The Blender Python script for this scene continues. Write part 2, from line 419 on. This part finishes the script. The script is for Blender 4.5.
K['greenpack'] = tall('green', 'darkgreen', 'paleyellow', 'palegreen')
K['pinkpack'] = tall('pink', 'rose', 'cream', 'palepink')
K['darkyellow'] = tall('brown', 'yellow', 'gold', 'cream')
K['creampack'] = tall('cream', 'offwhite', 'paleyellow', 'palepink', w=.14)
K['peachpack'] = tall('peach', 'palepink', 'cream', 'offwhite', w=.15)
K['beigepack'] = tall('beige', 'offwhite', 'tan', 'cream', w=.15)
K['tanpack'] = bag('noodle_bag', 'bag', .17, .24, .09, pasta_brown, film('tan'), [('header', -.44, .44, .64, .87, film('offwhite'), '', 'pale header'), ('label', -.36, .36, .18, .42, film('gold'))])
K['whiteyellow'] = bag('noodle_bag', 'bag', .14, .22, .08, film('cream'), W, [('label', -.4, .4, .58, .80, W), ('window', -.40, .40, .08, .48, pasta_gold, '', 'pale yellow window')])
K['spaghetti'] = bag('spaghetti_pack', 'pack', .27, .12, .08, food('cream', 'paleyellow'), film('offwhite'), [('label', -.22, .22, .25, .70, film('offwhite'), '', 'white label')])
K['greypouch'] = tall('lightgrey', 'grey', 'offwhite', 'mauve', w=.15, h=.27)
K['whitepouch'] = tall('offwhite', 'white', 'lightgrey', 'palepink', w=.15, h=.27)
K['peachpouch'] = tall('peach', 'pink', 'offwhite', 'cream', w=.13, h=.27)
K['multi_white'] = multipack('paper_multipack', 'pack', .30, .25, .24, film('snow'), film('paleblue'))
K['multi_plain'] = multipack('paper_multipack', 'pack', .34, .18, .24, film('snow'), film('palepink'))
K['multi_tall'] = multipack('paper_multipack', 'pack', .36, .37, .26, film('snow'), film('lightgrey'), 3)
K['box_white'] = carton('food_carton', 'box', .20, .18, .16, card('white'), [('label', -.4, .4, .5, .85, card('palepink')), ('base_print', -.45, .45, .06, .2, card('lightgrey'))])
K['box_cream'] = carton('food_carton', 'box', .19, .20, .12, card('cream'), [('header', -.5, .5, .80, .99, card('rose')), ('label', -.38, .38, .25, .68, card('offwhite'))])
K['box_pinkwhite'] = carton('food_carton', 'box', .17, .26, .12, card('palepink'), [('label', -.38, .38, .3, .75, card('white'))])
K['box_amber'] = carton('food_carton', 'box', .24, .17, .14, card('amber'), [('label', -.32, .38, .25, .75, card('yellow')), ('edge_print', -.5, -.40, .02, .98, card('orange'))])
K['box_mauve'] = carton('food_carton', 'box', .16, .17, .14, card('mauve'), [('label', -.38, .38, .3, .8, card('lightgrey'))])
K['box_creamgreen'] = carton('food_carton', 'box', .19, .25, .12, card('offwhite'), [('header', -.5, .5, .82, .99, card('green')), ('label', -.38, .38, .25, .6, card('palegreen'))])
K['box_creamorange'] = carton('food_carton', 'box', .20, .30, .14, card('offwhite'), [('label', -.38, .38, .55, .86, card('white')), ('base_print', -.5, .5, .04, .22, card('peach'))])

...

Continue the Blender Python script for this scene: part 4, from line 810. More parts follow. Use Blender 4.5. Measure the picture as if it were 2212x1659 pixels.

GIVEN INSTRUCTION: Filter the entries down to the lines with the word "part" in them.

SOLUTION FOR THIS EXERCISE:
The Blender Python script for this scene continues. Write part 2, from line 419 on. This part finishes the script. The script is for Blender 4.5.
Continue the Blender Python script for this scene: part 4, from line 810. More parts follow. Use Blender 4.5. Measure the picture as if it were 2212x1659 pixels.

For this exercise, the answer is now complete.